Cette procédure a l'avantage de la simplicité et de la rapidité. Cependant, si le débiteur conteste l'ordonnance, la procédure peut s'avérer longue et coûteuse.

• L'assignation en référé-provision ou l'assignation au fond

Le créancier peut engager une procédure de référé-provision en l'absence de contestations sérieuses de la part du débiteur. Le juge apprécie l'existence de la créance et vérifie qu'aucun élément sérieux ne remet en cause le principe ou le montant de la dette. Cette procédure rapide et contradictoire permet d'obtenir, sous 2 à 4 mois en moyenne, une ordonnance, qui sera exécutoire immédiatement. En cas de contestation (s), une procédure au fond devra être engagée.
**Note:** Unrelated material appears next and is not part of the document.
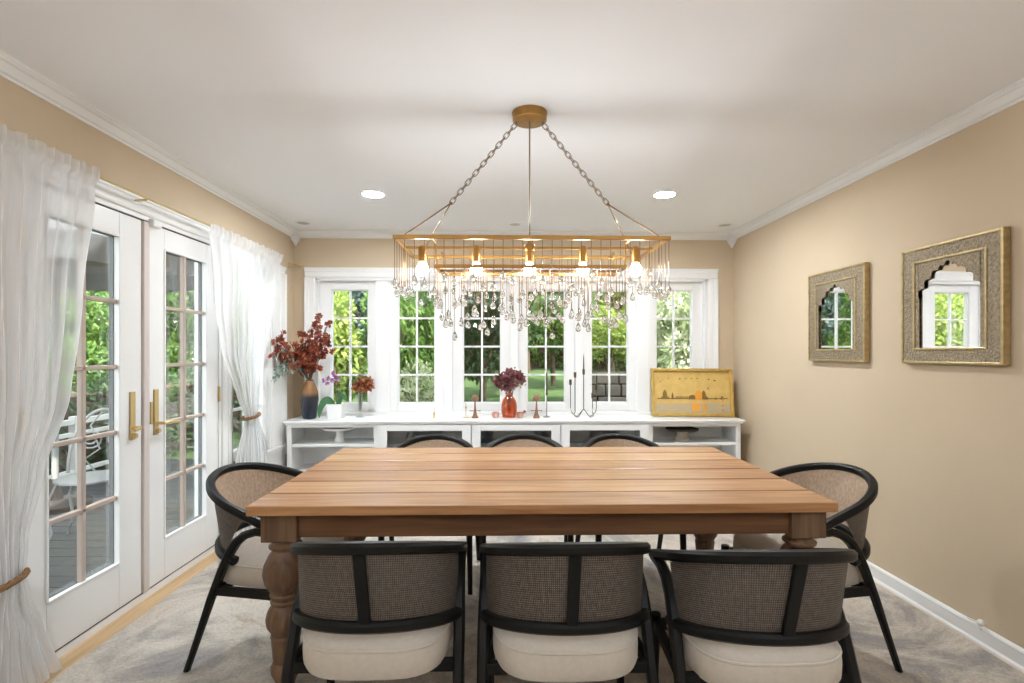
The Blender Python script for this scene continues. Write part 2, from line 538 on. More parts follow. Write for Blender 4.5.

• L'assignation en redressement ou en liquidation judiciaire comme ultime recours

Si les démarches de recouvrement exposées ci-avant se sont avérées infructueuses, le créancier peut assigner son débiteur en redressement ou liquidation judiciaire (quelle que soit la nature de sa créance). En effet, l'échec répété des poursuites peut caractériser une situation de cessation des paiements du débiteur, c'est-à-dire l'impossibilité de faire face à son passif exigible avec son actif disponible. Bien qu'une telle démarche puisse paraître extrême, il est certain que le débiteur réagira s'il dispose de moyens pour régler ses dettes. À défaut, cette démarche préviendra l'accumulation de nouvelles dettes susceptibles de nuire davantage aux créanciers.

Soyez vigilants quant aux délais de prescription de vos créances (5 ans entre professionnels et 2 ans envers les consommateurs). Donc n'attendez pas avant d'agir et d'engager une action car la situation financière de votre débiteur peut rapidement se dégrader.